◆ **What this task involves**
Print the data exactly as it is given, please.

◆ **Data extract**
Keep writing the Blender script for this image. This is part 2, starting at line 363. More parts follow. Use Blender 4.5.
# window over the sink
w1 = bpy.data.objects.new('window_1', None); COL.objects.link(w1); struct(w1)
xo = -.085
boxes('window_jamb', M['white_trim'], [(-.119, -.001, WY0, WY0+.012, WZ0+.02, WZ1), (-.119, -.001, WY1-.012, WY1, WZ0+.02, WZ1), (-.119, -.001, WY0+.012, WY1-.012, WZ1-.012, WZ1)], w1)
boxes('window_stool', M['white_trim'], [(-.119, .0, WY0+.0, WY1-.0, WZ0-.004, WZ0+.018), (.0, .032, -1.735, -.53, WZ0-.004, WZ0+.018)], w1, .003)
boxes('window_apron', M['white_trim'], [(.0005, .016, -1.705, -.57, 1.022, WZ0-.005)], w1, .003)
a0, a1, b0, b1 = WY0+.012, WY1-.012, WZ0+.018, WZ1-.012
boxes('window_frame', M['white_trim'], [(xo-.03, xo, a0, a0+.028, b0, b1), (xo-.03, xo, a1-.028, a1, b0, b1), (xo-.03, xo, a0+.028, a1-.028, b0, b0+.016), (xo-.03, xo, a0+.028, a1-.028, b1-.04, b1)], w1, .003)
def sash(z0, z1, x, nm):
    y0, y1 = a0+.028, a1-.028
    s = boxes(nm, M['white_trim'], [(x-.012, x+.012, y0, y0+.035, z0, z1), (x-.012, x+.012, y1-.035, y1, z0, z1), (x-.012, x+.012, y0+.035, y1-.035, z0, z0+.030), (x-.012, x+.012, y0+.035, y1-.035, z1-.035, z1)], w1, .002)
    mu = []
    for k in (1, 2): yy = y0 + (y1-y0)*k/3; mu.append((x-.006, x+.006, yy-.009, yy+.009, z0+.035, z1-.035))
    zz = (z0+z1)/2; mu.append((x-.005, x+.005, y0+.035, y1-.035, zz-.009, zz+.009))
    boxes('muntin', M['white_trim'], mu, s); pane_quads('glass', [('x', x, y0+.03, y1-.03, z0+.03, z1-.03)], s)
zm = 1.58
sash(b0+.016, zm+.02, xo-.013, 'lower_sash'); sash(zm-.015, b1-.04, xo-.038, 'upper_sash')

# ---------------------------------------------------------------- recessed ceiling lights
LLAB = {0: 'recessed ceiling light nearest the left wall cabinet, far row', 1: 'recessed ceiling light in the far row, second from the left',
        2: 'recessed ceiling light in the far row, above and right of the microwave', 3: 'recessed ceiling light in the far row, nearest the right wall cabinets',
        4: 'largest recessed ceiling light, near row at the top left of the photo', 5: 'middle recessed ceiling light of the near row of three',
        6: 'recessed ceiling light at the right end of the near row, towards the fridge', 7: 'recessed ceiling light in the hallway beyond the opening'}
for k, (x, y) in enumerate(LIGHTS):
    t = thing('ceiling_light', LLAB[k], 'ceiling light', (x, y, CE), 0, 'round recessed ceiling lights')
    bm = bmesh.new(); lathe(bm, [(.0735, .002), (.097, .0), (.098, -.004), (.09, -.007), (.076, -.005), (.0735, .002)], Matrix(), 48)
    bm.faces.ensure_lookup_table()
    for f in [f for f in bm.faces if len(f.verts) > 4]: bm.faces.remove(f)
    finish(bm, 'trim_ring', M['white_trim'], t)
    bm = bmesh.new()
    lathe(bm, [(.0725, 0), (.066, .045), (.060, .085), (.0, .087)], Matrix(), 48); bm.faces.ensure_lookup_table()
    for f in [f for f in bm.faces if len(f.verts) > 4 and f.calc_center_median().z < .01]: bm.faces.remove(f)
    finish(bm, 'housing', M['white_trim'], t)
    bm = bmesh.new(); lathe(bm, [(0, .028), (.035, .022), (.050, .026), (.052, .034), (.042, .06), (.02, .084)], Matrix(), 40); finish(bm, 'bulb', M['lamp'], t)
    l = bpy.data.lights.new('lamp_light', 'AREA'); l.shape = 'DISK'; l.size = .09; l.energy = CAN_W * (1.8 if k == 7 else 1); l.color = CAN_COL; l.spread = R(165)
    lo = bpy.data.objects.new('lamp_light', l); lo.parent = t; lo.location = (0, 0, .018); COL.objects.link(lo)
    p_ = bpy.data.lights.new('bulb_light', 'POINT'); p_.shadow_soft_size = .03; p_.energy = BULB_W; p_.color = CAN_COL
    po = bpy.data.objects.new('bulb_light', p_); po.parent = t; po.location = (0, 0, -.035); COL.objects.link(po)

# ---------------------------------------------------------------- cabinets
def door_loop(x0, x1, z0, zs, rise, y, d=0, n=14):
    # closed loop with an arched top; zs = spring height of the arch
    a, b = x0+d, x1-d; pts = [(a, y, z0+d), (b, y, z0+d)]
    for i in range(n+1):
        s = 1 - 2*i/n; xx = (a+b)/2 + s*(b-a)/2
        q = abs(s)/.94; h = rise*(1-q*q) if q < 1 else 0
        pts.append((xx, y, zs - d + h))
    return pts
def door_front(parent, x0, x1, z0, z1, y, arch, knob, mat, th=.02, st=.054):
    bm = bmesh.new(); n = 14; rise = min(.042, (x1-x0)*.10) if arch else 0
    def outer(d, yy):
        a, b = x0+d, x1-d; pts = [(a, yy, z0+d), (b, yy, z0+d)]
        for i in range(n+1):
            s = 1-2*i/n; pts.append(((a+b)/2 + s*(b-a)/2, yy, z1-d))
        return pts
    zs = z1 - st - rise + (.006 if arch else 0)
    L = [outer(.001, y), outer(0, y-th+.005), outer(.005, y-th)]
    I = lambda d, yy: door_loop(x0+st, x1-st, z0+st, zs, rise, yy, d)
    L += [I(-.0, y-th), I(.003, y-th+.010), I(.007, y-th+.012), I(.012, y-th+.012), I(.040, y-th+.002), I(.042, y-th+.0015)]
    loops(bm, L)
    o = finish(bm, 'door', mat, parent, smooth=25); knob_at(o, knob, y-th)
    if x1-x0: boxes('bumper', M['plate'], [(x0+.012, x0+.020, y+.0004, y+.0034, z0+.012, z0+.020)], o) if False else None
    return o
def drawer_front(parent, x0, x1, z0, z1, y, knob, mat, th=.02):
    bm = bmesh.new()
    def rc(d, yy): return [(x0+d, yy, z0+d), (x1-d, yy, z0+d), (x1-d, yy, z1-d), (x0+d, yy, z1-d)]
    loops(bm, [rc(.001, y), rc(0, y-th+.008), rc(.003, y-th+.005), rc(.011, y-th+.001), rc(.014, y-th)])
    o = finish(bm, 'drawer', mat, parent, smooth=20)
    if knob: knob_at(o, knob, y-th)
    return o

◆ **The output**
Keep writing the Blender script for this image. This is part 2, starting at line 363. More parts follow. Use Blender 4.5.
# window over the sink
w1 = bpy.data.objects.new('window_1', None); COL.objects.link(w1); struct(w1)
xo = -.085
boxes('window_jamb', M['white_trim'], [(-.119, -.001, WY0, WY0+.012, WZ0+.02, WZ1), (-.119, -.001, WY1-.012, WY1, WZ0+.02, WZ1), (-.119, -.001, WY0+.012, WY1-.012, WZ1-.012, WZ1)], w1)
boxes('window_stool', M['white_trim'], [(-.119, .0, WY0+.0, WY1-.0, WZ0-.004, WZ0+.018), (.0, .032, -1.735, -.53, WZ0-.004, WZ0+.018)], w1, .003)
boxes('window_apron', M['white_trim'], [(.0005, .016, -1.705, -.57, 1.022, WZ0-.005)], w1, .003)
a0, a1, b0, b1 = WY0+.012, WY1-.012, WZ0+.018, WZ1-.012
boxes('window_frame', M['white_trim'], [(xo-.03, xo, a0, a0+.028, b0, b1), (xo-.03, xo, a1-.028, a1, b0, b1), (xo-.03, xo, a0+.028, a1-.028, b0, b0+.016), (xo-.03, xo, a0+.028, a1-.028, b1-.04, b1)], w1, .003)
def sash(z0, z1, x, nm):
    y0, y1 = a0+.028, a1-.028
    s = boxes(nm, M['white_trim'], [(x-.012, x+.012, y0, y0+.035, z0, z1), (x-.012, x+.012, y1-.035, y1, z0, z1), (x-.012, x+.012, y0+.035, y1-.035, z0, z0+.030), (x-.012, x+.012, y0+.035, y1-.035, z1-.035, z1)], w1, .002)
    mu = []
    for k in (1, 2): yy = y0 + (y1-y0)*k/3; mu.append((x-.006, x+.006, yy-.009, yy+.009, z0+.035, z1-.035))
    zz = (z0+z1)/2; mu.append((x-.005, x+.005, y0+.035, y1-.035, zz-.009, zz+.009))
    boxes('muntin', M['white_trim'], mu, s); pane_quads('glass', [('x', x, y0+.03, y1-.03, z0+.03, z1-.03)], s)
zm = 1.58
sash(b0+.016, zm+.02, xo-.013, 'lower_sash'); sash(zm-.015, b1-.04, xo-.038, 'upper_sash')

# ---------------------------------------------------------------- recessed ceiling lights
LLAB = {0: 'recessed ceiling light nearest the left wall cabinet, far row', 1: 'recessed ceiling light in the far row, second from the left',
        2: 'recessed ceiling light in the far row, above and right of the microwave', 3: 'recessed ceiling light in the far row, nearest the right wall cabinets',
        4: 'largest recessed ceiling light, near row at the top left of the photo', 5: 'middle recessed ceiling light of the near row of three',
        6: 'recessed ceiling light at the right end of the near row, towards the fridge', 7: 'recessed ceiling light in the hallway beyond the opening'}
for k, (x, y) in enumerate(LIGHTS):
    t = thing('ceiling_light', LLAB[k], 'ceiling light', (x, y, CE), 0, 'round recessed ceiling lights')
    bm = bmesh.new(); lathe(bm, [(.0735, .002), (.097, .0), (.098, -.004), (.09, -.007), (.076, -.005), (.0735, .002)], Matrix(), 48)
    bm.faces.ensure_lookup_table()
    for f in [f for f in bm.faces if len(f.verts) > 4]: bm.faces.remove(f)
    finish(bm, 'trim_ring', M['white_trim'], t)
    bm = bmesh.new()
    lathe(bm, [(.0725, 0), (.066, .045), (.060, .085), (.0, .087)], Matrix(), 48); bm.faces.ensure_lookup_table()
    for f in [f for f in bm.faces if len(f.verts) > 4 and f.calc_center_median().z < .01]: bm.faces.remove(f)
    finish(bm, 'housing', M['white_trim'], t)
    bm = bmesh.new(); lathe(bm, [(0, .028), (.035, .022), (.050, .026), (.052, .034), (.042, .06), (.02, .084)], Matrix(), 40); finish(bm, 'bulb', M['lamp'], t)
    l = bpy.data.lights.new('lamp_light', 'AREA'); l.shape = 'DISK'; l.size = .09; l.energy = CAN_W * (1.8 if k == 7 else 1); l.color = CAN_COL; l.spread = R(165)
    lo = bpy.data.objects.new('lamp_light', l); lo.parent = t; lo.location = (0, 0, .018); COL.objects.link(lo)
    p_ = bpy.data.lights.new('bulb_light', 'POINT'); p_.shadow_soft_size = .03; p_.energy = BULB_W; p_.color = CAN_COL
    po = bpy.data.objects.new('bulb_light', p_); po.parent = t; po.location = (0, 0, -.035); COL.objects.link(po)

# ---------------------------------------------------------------- cabinets
def door_loop(x0, x1, z0, zs, rise, y, d=0, n=14):
    # closed loop with an arched top; zs = spring height of the arch
    a, b = x0+d, x1-d; pts = [(a, y, z0+d), (b, y, z0+d)]
    for i in range(n+1):
        s = 1 - 2*i/n; xx = (a+b)/2 + s*(b-a)/2
        q = abs(s)/.94; h = rise*(1-q*q) if q < 1 else 0
        pts.append((xx, y, zs - d + h))
    return pts
def door_front(parent, x0, x1, z0, z1, y, arch, knob, mat, th=.02, st=.054):
    bm = bmesh.new(); n = 14; rise = min(.042, (x1-x0)*.10) if arch else 0
    def outer(d, yy):
        a, b = x0+d, x1-d; pts = [(a, yy, z0+d), (b, yy, z0+d)]
        for i in range(n+1):
            s = 1-2*i/n; pts.append(((a+b)/2 + s*(b-a)/2, yy, z1-d))
        return pts
    zs = z1 - st - rise + (.006 if arch else 0)
    L = [outer(.001, y), outer(0, y-th+.005), outer(.005, y-th)]
    I = lambda d, yy: door_loop(x0+st, x1-st, z0+st, zs, rise, yy, d)
    L += [I(-.0, y-th), I(.003, y-th+.010), I(.007, y-th+.012), I(.012, y-th+.012), I(.040, y-th+.002), I(.042, y-th+.0015)]
    loops(bm, L)
    o = finish(bm, 'door', mat, parent, smooth=25); knob_at(o, knob, y-th)
    if x1-x0: boxes('bumper', M['plate'], [(x0+.012, x0+.020, y+.0004, y+.0034, z0+.012, z0+.020)], o) if False else None
    return o
def drawer_front(parent, x0, x1, z0, z1, y, knob, mat, th=.02):
    bm = bmesh.new()
    def rc(d, yy): return [(x0+d, yy, z0+d), (x1-d, yy, z0+d), (x1-d, yy, z1-d), (x0+d, yy, z1-d)]
    loops(bm, [rc(.001, y), rc(0, y-th+.008), rc(.003, y-th+.005), rc(.011, y-th+.001), rc(.014, y-th)])
    o = finish(bm, 'drawer', mat, parent, smooth=20)
    if knob: knob_at(o, knob, y-th)
    return o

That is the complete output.